The Ninth Wave

Throughout the ages man has expended a great deal of energy and effort on the creation of beautiful art dedicated to his ideal. He poured forth his heart and soul into forms that honored and represented his meaning and purpose, laboring day and night on projects that took lifetimes to complete. He sacrificed everything to give this world a tiny glimpse of the ideal, a glimmer of perfection, a ray of Beauty to ignite the heart and nourish the soul. Where the ideal is a conscious representation of man’s purpose, art is its emotional counterpart, the fuel that keeps the journey going. Without art there is no energy to pursue the ideal; without the ideal art falls apart into purposelessness.

The state of today is that both the ideal and art have suffered an almost total collapse. Modern political philosophy rests on a single word: growth; modern art is described by a single word: everything. Without a clear conception of Man, we have to suffer the inanities of modern political “issues” that can only be decided by emotion – primarily fear – since those debating lack the moral principles on which to base answers to their questions. Without its moral framework, art has been reduced to base experimentation. In the world of modern art everything goes, everything is permitted, originality being the measure of worth. As the scales of emotion have replaced reason in the political sphere, purposeless sensory exploration has displaced beauty, meaning and morality in art.

The purpose of a good work of art is the generation of emotional pull towards rational purpose. The more vivid the subject and the stronger the transmission of feeling, the higher the worth of that work of art. Up until recent times, history and myth were a feature of public architecture, were a theme for most any work from pottery to carpentry. The artist was responsible for fashioning society with fragments of the ideal, either as pieces of imagination or as impressions of reality. His works acted as constant reminders of a people’s struggles and triumphs, trials and victories, works that not only decorated its subjects and delighted the passers by but provided a constant confirmation of a people’s place in the world, an affirmation of a path towards their ideal.

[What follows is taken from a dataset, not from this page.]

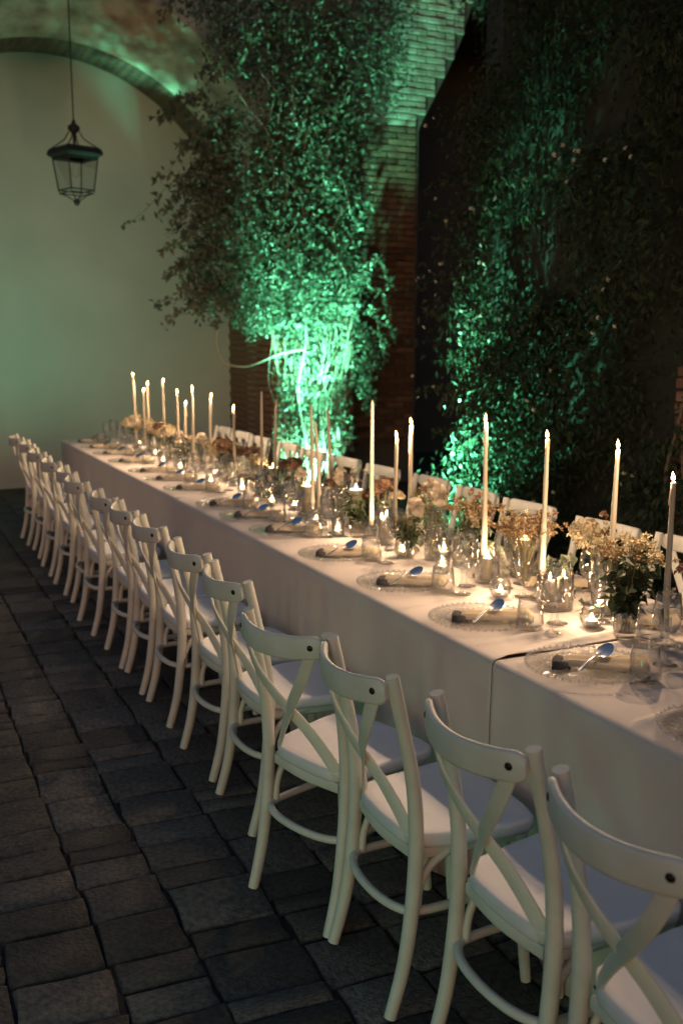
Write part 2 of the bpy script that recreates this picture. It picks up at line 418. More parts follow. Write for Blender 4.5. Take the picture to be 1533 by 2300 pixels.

Man being a sensuous creature, a rational purpose is not self sustaining. Without encouragement and confirmation we fall astray, reverting into a life pushed around by instinct. Art in the form of directed, purposeful emotion acts as a powerful guide that aligns man’s feelings and inclinations with his rational purpose, helping him fulfill a meaningful life. A good work of art should elevate the spirit and leave one with a heightened sense of potential. That is not to say that a work of art should be happy – a depiction of great sorrows and trials is a common theme of the greatest works – but that it should depict the massive potential of the human spirit, generating a burst of inspiration in the observer that lifts their gaze and strengthens their resolve. Works that are able to do that become catalysts of civilization.

Ivan Aivazovsky’s great painting, The Ninth Wave, is a striking portrayal of Hope itself. It depicts survivors of a shipwreck struggling to hold on to a piece of wreckage in a violent storm. The name relates to a nautical tradition in which successive waves grow in strength up to the ninth, after which the cycle repeats. Even though the subject of the painting is a brutal struggle against nature, the treatment of the scene is dramatically beautiful, and in a sense, heartwarming. In the horizon we see the bright light of the sun radiating through clouds like a giant flame. The blaze of the sky is reflected on the surface of the water, touching it with a flickering glimmer of light. The men fighting for their lives may perish at any moment, but the sense of imminent death is dispelled by an even stronger sense of hope, a sense that one’s struggle will not be in vain if only one keeps his resolve to carry on. In this way, the bright, warm, burning sun is a personification of Hope, the rays of which keep the survivors’ will afloat just as the remaining part of the ship carries their bodies. The physical piece of wreckage is essential for their survival, but what is more essential is the ever present hope that keeps their efforts going, for once the spirit surrenders nothing else will matter.